Electrocute Your Stars 8 min, 2004
Director: Marie Losier, Brooklyn, NY

Marie Losier’s piece playfully constructs an unconventional portrait on experimental terrible George Kuchar, including a blizzard of Oz and a safe, Ektachrome shower scene from the Kuchar’s noted film “Hold Me While I'm Naked.” - Ruben Guzman

"I am a filmmaker and curator working in New York City (French Institute Cinema, Robert Beck Memorial Cinema and Ocularis). I have shown my videos and films at The Robert Beck Memorial Cinema (N.Y), Anthology Film Archives (N.Y), Chicago Underground Film Festival, British Film Institute (GB), The Black Maria Film Festival, The Lake Placid Film Festival, The Millenium (N.Y), in Rio, Korea, Germany and France and in Galleries.
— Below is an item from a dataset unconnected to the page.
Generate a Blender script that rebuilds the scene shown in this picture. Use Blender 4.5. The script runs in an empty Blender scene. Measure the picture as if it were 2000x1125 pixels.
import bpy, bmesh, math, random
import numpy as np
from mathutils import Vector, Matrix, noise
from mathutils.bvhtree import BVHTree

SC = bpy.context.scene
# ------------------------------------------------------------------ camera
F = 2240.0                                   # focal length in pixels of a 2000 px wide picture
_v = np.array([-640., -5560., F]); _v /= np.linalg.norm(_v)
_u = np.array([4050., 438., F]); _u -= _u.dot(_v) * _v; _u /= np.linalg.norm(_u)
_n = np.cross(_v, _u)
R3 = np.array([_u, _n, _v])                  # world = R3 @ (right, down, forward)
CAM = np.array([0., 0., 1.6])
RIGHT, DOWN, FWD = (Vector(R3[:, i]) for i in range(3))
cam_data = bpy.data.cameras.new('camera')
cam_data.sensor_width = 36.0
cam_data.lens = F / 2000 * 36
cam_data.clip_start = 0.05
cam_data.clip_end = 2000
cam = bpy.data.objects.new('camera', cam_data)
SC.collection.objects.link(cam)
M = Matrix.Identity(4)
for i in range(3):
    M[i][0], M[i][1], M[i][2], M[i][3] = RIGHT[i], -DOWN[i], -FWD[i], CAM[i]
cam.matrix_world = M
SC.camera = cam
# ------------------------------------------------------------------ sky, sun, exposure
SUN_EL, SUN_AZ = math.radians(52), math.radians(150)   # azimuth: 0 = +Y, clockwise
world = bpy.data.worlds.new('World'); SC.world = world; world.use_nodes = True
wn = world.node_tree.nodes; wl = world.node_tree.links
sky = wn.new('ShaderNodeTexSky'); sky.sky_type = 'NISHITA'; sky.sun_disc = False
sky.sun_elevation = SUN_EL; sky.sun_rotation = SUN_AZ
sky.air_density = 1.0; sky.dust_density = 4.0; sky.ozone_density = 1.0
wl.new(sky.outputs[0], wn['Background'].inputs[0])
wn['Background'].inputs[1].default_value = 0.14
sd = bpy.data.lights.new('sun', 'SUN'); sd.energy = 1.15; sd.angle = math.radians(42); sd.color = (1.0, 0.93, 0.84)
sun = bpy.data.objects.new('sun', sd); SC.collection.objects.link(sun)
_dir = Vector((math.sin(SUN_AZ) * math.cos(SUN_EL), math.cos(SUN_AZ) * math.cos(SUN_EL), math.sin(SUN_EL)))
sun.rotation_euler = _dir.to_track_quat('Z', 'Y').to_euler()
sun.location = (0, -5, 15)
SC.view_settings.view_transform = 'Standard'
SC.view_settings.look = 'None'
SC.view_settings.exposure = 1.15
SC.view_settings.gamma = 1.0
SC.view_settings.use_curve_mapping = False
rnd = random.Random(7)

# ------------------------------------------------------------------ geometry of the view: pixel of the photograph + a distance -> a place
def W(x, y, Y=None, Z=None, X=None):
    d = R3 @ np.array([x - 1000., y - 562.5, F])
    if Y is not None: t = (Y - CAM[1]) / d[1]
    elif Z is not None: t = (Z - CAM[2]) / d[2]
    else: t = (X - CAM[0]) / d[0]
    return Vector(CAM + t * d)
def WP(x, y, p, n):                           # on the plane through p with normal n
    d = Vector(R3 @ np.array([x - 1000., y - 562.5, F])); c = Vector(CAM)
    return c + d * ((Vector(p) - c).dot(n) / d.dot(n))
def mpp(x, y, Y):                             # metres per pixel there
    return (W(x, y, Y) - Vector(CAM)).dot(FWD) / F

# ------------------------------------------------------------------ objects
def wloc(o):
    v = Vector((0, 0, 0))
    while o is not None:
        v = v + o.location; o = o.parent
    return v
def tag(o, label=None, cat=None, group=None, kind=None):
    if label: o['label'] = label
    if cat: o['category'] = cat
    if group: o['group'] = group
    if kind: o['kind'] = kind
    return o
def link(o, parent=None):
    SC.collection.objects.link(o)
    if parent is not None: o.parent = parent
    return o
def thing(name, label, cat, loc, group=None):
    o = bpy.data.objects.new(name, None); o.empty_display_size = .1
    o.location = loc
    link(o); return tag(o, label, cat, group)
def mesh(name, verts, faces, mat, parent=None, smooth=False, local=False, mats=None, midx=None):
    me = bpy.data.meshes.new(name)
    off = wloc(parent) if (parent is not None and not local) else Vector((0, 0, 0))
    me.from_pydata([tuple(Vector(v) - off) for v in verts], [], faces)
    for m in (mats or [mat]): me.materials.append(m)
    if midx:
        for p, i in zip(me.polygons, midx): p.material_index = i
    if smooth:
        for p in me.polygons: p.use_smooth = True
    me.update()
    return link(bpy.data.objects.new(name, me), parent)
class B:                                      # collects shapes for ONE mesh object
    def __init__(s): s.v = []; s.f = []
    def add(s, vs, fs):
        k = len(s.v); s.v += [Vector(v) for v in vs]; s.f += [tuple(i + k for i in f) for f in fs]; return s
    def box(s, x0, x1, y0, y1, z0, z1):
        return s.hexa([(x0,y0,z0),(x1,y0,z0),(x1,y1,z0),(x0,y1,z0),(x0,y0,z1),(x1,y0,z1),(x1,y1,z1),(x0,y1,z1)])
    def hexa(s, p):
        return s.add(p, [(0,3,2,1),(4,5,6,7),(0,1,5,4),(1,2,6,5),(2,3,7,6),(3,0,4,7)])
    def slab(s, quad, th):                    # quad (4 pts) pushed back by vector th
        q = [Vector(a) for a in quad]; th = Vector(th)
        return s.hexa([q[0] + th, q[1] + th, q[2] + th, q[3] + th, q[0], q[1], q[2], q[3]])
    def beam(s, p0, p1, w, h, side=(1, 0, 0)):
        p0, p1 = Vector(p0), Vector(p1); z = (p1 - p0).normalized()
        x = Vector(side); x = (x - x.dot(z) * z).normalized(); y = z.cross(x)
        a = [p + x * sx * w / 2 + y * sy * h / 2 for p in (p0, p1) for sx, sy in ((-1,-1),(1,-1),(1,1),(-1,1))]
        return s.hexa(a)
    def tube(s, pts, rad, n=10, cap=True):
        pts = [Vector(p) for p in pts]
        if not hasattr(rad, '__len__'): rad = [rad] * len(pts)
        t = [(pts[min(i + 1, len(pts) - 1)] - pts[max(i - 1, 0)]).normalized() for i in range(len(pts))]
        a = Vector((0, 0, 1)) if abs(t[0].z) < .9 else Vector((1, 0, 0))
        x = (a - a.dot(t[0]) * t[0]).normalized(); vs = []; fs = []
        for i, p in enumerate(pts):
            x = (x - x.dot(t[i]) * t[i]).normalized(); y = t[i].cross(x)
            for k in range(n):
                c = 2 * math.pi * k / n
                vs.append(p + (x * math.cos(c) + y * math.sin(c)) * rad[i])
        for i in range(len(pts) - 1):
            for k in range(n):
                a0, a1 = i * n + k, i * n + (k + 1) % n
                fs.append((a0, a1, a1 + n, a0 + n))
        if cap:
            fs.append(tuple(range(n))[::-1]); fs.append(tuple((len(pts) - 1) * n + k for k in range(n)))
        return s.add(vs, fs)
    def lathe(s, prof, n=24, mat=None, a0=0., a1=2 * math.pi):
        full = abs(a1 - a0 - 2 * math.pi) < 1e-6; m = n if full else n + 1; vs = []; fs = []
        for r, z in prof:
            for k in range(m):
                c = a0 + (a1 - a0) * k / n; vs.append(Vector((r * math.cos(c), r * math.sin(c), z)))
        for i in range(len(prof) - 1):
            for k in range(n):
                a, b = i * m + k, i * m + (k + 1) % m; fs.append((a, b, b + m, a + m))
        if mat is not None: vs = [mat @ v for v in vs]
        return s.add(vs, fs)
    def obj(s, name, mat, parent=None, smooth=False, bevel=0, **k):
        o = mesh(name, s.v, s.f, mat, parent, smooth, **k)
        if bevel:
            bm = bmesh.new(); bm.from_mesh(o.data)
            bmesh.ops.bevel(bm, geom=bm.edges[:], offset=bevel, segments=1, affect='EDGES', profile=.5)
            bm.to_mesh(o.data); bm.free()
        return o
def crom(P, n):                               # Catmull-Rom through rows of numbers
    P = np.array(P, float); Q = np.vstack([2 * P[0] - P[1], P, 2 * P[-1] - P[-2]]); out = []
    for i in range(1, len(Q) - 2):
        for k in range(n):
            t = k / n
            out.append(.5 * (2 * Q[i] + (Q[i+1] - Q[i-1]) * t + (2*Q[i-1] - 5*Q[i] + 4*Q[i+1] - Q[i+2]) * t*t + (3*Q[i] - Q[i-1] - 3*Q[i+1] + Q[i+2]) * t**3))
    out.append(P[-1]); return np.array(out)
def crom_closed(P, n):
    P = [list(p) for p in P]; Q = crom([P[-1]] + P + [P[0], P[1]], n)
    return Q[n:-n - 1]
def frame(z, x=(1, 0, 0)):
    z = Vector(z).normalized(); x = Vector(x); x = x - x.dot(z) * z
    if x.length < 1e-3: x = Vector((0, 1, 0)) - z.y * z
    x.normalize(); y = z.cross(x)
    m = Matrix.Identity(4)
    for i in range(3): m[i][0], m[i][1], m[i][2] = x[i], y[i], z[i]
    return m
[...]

I also work and perform with Richard Foreman and his actors. For the last two years I have programmed the weekly film series at the French Institute/ Alliance Francaise and have invited over such artists as Raoul Coutard, William Klein, Jeanne Moreau, Tavernier, Anouk Aimée, Claire Denis among others." - Marie Losier

Harmony 12 min, 2004
Director: Jim Trainor, Chicago, IL

Jim Trainor is a filmmaker, mostly an animator, living in Chicago. He is just now completing a series of films called The Animals and their Limitations, of which Harmony is the latest installment, with The Bat and the Virgin, The Bats, The Moschops and The Magic Kingdom its predecessors. Most recently, he has been making video portraits of unusual people, and a long comic strip called Sun Shames Headhunting Moon. Jim Trainor teaches at the School of the Art Institute of Chicago.

Plasma - 7 min., 2004
Director: Mara Mattuschka, Vienna, Austria

A Freudian trip through a carnival fun house hall of mirrors by one of the Austrian most noted independent filmmakers.

Mara Mattuschka was born in Bulgaria in 1958. 1975 "Golden Circle for Advanced Mathematics." Since 1976 lives in Vienna. 1977 "General Certificate for Education of the University of London." 1977-83 studied ethnology and linguistics at the University of Vienna. 1990 completion of her degree at the College of Applied Arts (painting and animated film in the master class for Experimental Design under Maria Lassnig). Numerous exhibitions of oil paintings as well as performances and song recitals. 1990 birth of son Max Victor. 1991 received a scholarshipto work in Prague from the Austrian Ministry of Education and Art. 1994 professor of "free art" at the College of Fine Arts in Braunschweig. Member of the Austria Filmmakers Coop and committee member of ASIFA Austria.